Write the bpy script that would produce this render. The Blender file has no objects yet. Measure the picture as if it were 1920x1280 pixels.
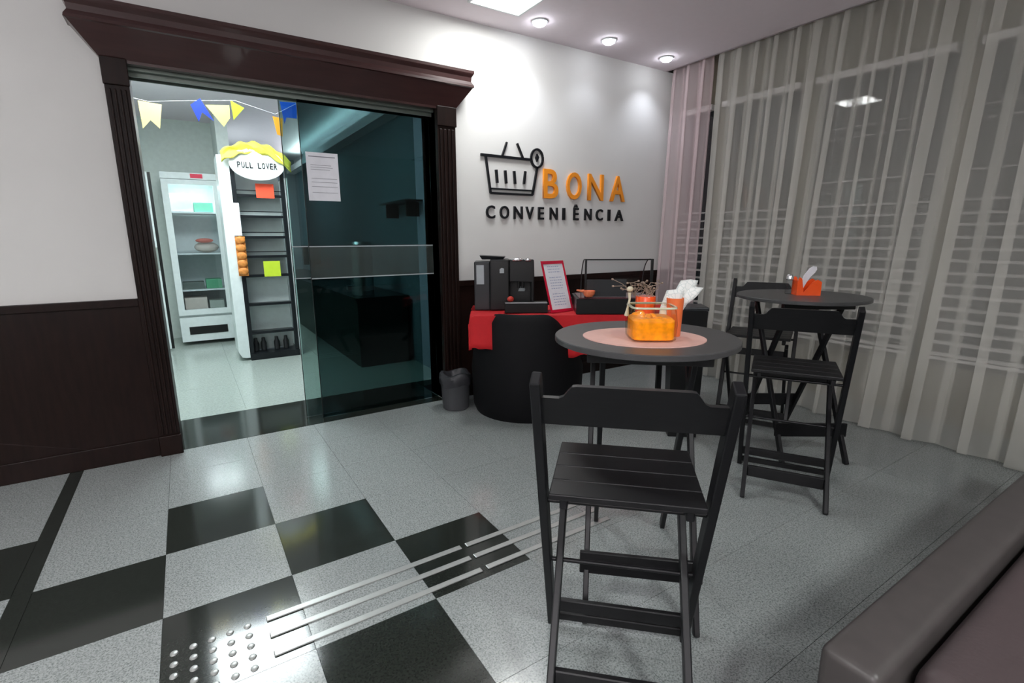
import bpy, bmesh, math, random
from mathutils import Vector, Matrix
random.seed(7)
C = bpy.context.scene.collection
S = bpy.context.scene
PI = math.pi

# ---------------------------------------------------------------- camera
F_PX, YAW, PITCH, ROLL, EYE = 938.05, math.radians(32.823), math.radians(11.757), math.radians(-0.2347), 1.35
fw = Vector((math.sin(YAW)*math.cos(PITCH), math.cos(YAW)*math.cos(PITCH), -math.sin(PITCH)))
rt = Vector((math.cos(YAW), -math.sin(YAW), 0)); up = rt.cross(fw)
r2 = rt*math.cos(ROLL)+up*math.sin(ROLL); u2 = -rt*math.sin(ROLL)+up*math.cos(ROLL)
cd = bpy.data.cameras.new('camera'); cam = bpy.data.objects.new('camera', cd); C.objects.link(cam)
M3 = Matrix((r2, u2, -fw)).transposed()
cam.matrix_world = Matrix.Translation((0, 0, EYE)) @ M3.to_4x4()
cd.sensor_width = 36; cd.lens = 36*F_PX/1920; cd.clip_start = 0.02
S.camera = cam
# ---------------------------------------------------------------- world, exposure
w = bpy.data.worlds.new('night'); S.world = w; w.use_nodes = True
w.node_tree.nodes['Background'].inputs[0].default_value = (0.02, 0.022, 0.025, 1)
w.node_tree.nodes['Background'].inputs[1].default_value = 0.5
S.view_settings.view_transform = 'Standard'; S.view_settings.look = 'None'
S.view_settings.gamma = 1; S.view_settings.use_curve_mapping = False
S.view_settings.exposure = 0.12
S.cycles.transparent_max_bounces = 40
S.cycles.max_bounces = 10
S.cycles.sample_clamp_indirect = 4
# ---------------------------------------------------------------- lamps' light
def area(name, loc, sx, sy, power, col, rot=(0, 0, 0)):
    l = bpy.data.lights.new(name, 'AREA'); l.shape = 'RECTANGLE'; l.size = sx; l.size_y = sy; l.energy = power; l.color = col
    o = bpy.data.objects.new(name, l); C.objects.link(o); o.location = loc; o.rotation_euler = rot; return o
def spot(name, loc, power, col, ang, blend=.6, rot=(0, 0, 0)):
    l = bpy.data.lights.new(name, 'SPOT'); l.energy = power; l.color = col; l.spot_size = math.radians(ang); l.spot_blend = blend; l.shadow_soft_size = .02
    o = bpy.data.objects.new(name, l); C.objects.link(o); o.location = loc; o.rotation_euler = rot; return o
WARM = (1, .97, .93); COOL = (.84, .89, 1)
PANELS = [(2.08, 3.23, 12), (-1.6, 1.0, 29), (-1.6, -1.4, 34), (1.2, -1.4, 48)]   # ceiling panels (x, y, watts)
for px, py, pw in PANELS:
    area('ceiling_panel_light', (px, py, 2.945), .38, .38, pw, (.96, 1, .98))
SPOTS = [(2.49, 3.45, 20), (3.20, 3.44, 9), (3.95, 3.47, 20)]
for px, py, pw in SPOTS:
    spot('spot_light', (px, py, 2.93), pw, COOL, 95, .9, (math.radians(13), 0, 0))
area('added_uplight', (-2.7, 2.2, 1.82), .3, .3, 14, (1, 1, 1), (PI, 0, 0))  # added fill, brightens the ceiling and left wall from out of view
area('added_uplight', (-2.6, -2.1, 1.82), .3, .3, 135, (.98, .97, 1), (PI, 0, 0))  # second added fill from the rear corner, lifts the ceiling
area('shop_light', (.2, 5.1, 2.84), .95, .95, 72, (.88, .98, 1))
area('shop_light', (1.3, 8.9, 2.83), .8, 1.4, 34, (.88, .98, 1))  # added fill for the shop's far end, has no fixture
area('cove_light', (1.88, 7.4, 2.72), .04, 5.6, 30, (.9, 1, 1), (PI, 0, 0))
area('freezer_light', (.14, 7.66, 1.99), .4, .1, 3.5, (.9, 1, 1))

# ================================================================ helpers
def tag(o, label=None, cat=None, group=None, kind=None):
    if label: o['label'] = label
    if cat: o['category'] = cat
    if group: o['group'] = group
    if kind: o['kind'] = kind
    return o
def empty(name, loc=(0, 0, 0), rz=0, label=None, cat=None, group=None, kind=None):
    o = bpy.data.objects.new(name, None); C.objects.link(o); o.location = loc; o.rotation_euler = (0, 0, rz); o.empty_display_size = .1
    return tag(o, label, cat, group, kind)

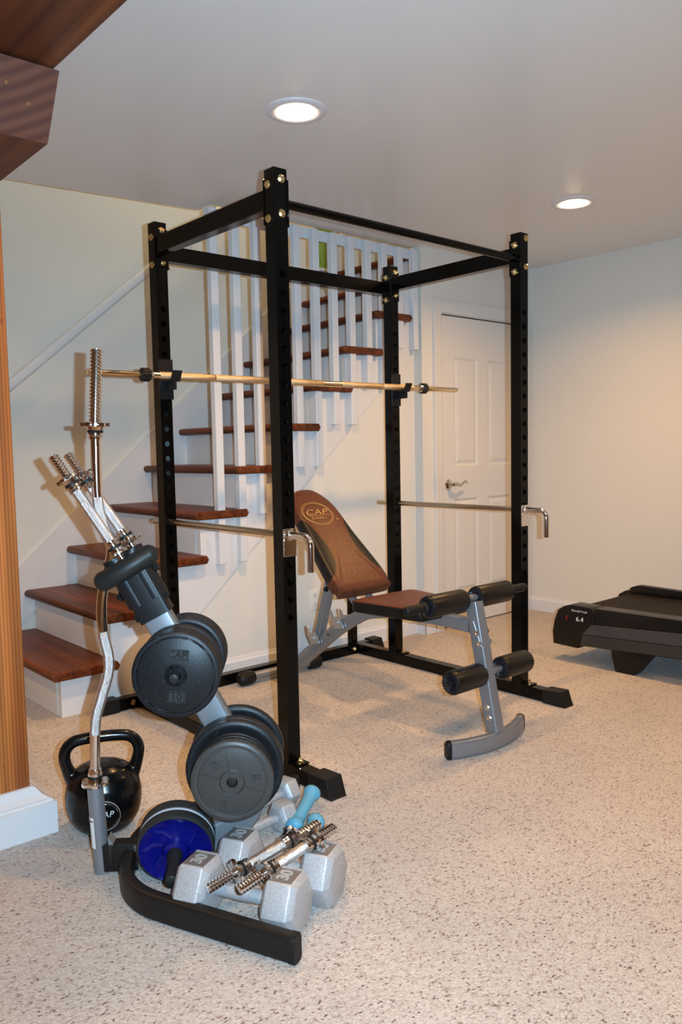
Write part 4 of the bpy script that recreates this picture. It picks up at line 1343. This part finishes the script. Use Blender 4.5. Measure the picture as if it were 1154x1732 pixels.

§ **Given instruction**
Up to and including the line containing "PI = math.pi", quote each line of the entries above from the very first, please, exactly and without images.

§ **Output for this exercise**
Write the bpy script that would produce this render. The Blender file has no objects yet. Measure the picture as if it were 1920x1280 pixels.
import bpy, bmesh, math, random
from mathutils import Vector, Matrix
random.seed(7)
C = bpy.context.scene.collection
S = bpy.context.scene
PI = math.pi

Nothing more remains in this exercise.